(Photo credit: My 5 year old)
Shortly before I came down with the Thanksgiving bug (I’m much better now, whew!) I brought up all the holiday books from our lower level. That sounds like a straightforward, ten-minute task, doesn’t it? Naturally, it snowballed into a week-long, FEMA-level cleanup effort. Okay, sure, I never should have let our family room devolve into a certified disaster area in the first place. But, gee, I’m proud of myself now. The girls can actually play down there.
So the bulk of our Christmas books are now stacked in our living room book bin for easy access. My four year old brought me a few the other day and we cuddled on the couch as I read them to her. Snowmen danced, reindeer flew, and nimble-fingered elves assembled fleets of toys for all the good little girls and boys.
We’re not opposed to the secular trappings of Christmas, but as I closed the last book, I needed to ask my daughter a question. “Sweetheart, why do we have Christmas?”
She looked at me blankly.
“What I mean is, whose birthday are we celebrating on Christmas?”

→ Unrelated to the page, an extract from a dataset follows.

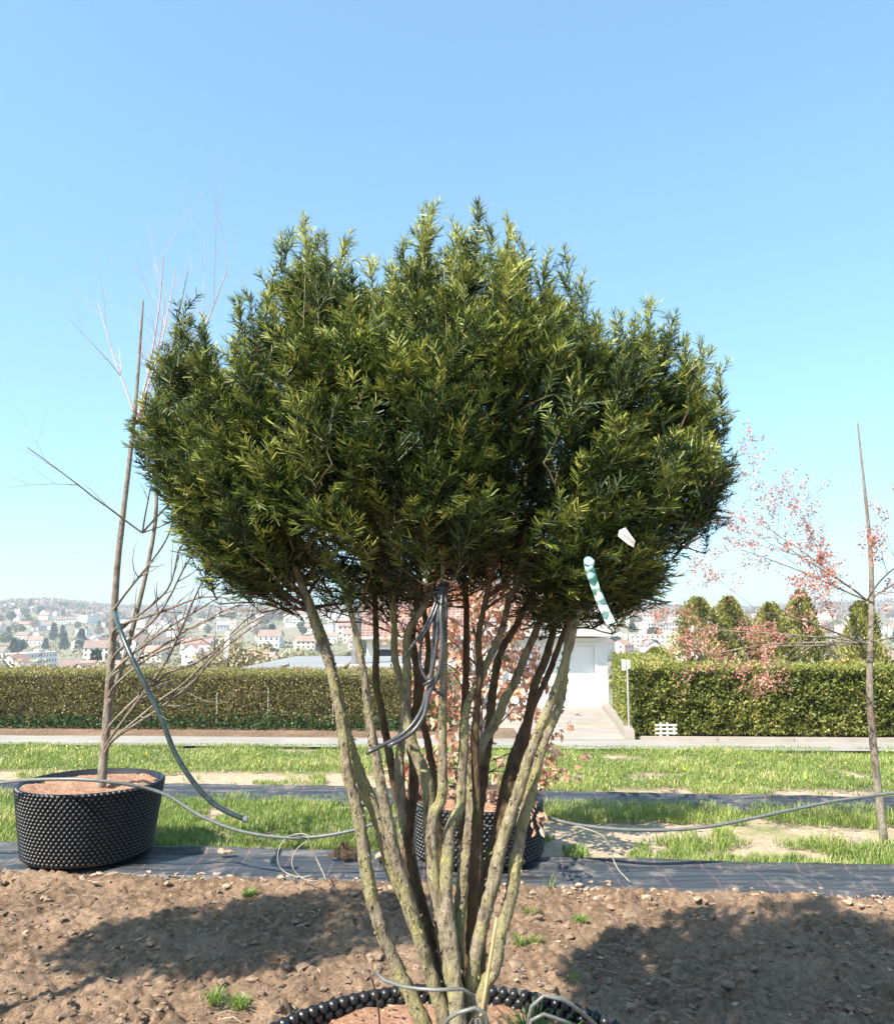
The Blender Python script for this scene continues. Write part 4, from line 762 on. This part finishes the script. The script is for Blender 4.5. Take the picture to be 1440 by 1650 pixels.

“Umm…” she thought a moment, then her face brightened. She shouted her cousin’s name, who recently held her eighth birthday party at a ceramic studio. Getting to choose and paint their own pieces of pottery had made a big impression on my two oldest.
(My two year old did not join us for the event, so as to avoid a FEMA disaster in a place where it really would have cost us.)
“No, we already had her birthday. Whose birthday is on Christmas?” Again she furrowed her brow. Aha! This time she had it for sure. “Daddy’s!”
“Well, we just celebrated Daddy’s birthday, too.”
“Whose birthday is still coming?” I asked. My daughter shifted restlessly. She was out of guesses. “It’s Jesus’ birthday!” I answered for her.
Hadn’t we gone over this extensively last holiday season? Certainly we had.
And didn’t my husband just recently reread them the Christmas story for their bedtime devotion? Yes, he did.
But should I be surprised that the lesson needs repeating?
Love the Lord your God with all your heart, with all your soul, and with all your strength. These words that I am giving you today are to be in your heart. Repeat them to your children. –Deuteronomy 6:5-7 (HCSB)
Other translations instruct us: “Impress them on your children,” and “teach them diligently to your children.”
Teach these words diligently. Impress them on those under your care. Repeat them. Repeat them. Repeat them.
Telling, and retelling, and retelling again is exactly what our children need. And when you come right down to it, exactly what we need, too.
We need it especially during the holiday season, when we fly from one family gathering to another, clean frantically, and get caught up in 1 a.m. Amazon searches to score the perfect toys.
We forget that “holiday season” really means “a time of holy days.”
Now is the time to celebrate the Holy One. He came to live a holy, perfect life in our place. He died to pay for our unholiness. And He will come again.
Repeat these words to your children. Repeat these words to yourself. May they be on your heart throughout the busyness of these brief, bright days we rightfully call holy.